10th Workshop on Logic, Language, Information and Computation

July 29th to August 1st, 2003

Ouro Preto, Minas Gerais, Brazil

Scientific Sponsorship
Interest Group in Pure and Applied Logics (IGPL)
European Association for Logic, Language and Information (FoLLI)
Association for Symbolic Logic (ASL)
European Association for Theoretical Computer Science (EATCS)
Sociedade Brasileira de Computação (SBC)
Sociedade Brasileira de Lógica (SBL)

Funding (expected)

Centro de Informática, Universidade Federal de Pernambuco (CIn-UFPE)
Departamento de Matemática, Universidade Federal de Minas Gerais (DMAT/UFMG)
Departamento de Computação, Universidade Federal de Ouro Preto (DECOM/UFOP)

Title and Abstract of Tutorial Lectures

Algorithmic Randomness and Derandomization
by Eric Allender (Department of Computer Science, Rutgers, the State University of NJ, USA)

Kolmogorov complexity is a tool to measure the information content of a string. Strings with high Kolmogorov complexity are said to be "K-random". The study of this notion of randomness has a long history and it has close connections with the theory of computability. The set of K-random strings has long been known to be undecidable.

Derandomization is a fairly recent topic in complexity theory, providing techniques whereby probabilistic algorithms can be simulated efficiently by deterministic algorithms.

In this tutorial, we will survey a few of the important developments in these two fields (with particular emphasis on derandomization and pseudorandom generators), and we will learn what these two fields have to do with each other. In particular, we will see what derandomization techniques tell us about what can be "efficiently" reduced to the set of K-random strings.

Generalized Quantifiers
by Lauri Hella (Department of Mathematics, Statistics and Philosophy, University of Tampere, Finland)

The idea of generalizing the usual existential and universal quantifiers is due to A. Mostowski (1957). He considered logical operators expressing cardinalities, like $Q_0 x$ and $Q_1 x$ which say that "there are infinitely many x" and "there are uncountably many x", respectively. Later Per Lindstrom (1966) generalized the notion of quantifier still further: according to his definition, any property of models of some fixed vocabulary can be taken as the interpretation of a quantifier. For example, if P is the property of graphs of being 3-colorable, and $Q_P$ is the corresponding quantifier, then the formula $Q_P xy \phi(x,y)$ says that the binary relation defined by $\phi(x,y)$ is a 3-colorable graph.

Extending a logic by generalized quantifiers is a minimal way of making undefinable properties definable. Indeed, if P is a property of models which is not definable in first order logic FO, then $FO(Q_P)$ is the least extension of FO, in which P is definable and which is closed under Boolean operations, first order quantifications and substituting relations by formulas. This fact has made generalized quantifiers a useful tool in studying th expressive power of various extensions of first order logic.

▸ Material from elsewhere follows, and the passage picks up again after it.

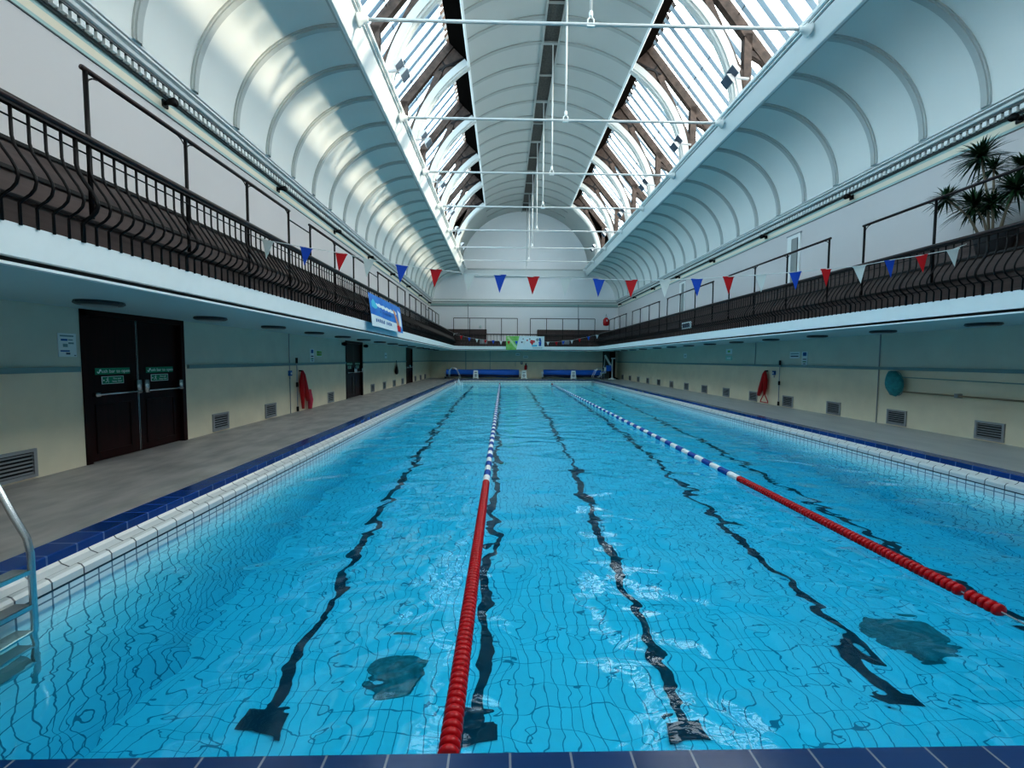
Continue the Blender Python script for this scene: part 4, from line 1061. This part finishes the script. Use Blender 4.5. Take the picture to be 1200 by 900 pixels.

In this tutorial I will give a survey on the definability theory of generalized quantifiers. In particular, I will consider applications of quantifiers in the context of Finite Model Theory. I will also talk about some recent work on generalized second order quantifiers.

Implicit computational complexity
by Jean-Baptiste Joinet (Équipe de Logique Mathématique, Université Paris 7, France)

The proofs-as-programs paradigm, where computations are modelled by proofs conversion, offers a convenient theoretical framework for analysing properties of the computational dynamics of proofs/programs. In that frame, implicit computational complexity theory investigates computational complexity as a direct effect of the logical means involved (not as a by-product of ad hoc explicit external constraints). I will ouline the main recent approaches proposed in that field and will present how Linear Logic, having pull back to the logical level, the decomposition of dynamics into more fine grained operations, permits to design logically founded programming languages corresponding to several natural specific complexity classes.

Proof search foundations for logic programming
by Dale Miller (INRIA/Futurs/Saclay, and Laboratoire d'Informatique, École Polytechnique, France)

Sequent calculus is generally accepted as a foundation for logic programming, especially when the logic used is richer than first-order classical Horn clauses. I will outline a formal foundation of logic programming based on goal-directed sequent calculus provability, and will illustrate how higher-order quantification and linear logic all fit well into this foundation. Numerous examples of logic programming specifications using higher-order linear logic will be presented.

Iterated theory change
by Hans Rott (Institut für Philosophie, Universität Regensburg, Germany)

It is well known that early models of theory revision developed by Alchourrón, Makinson and Gärdenfors in the 1980s could account only for single changes of belief. Things changed only later when various authors addressed the problem of iterated theory change. The tutorial offers an overview over various ideas and concepts for iterated theory change that were developed in the past ten years or so (with a certain emphasis on the speaker's own work). Topics include
(1) revisions of "belief bases"
(2) revisions of "belief states"
(3) revisions by sequences
(4) revisions by comparisons

Last modified: May 22, 2003, 11:35:33 GMT-0300.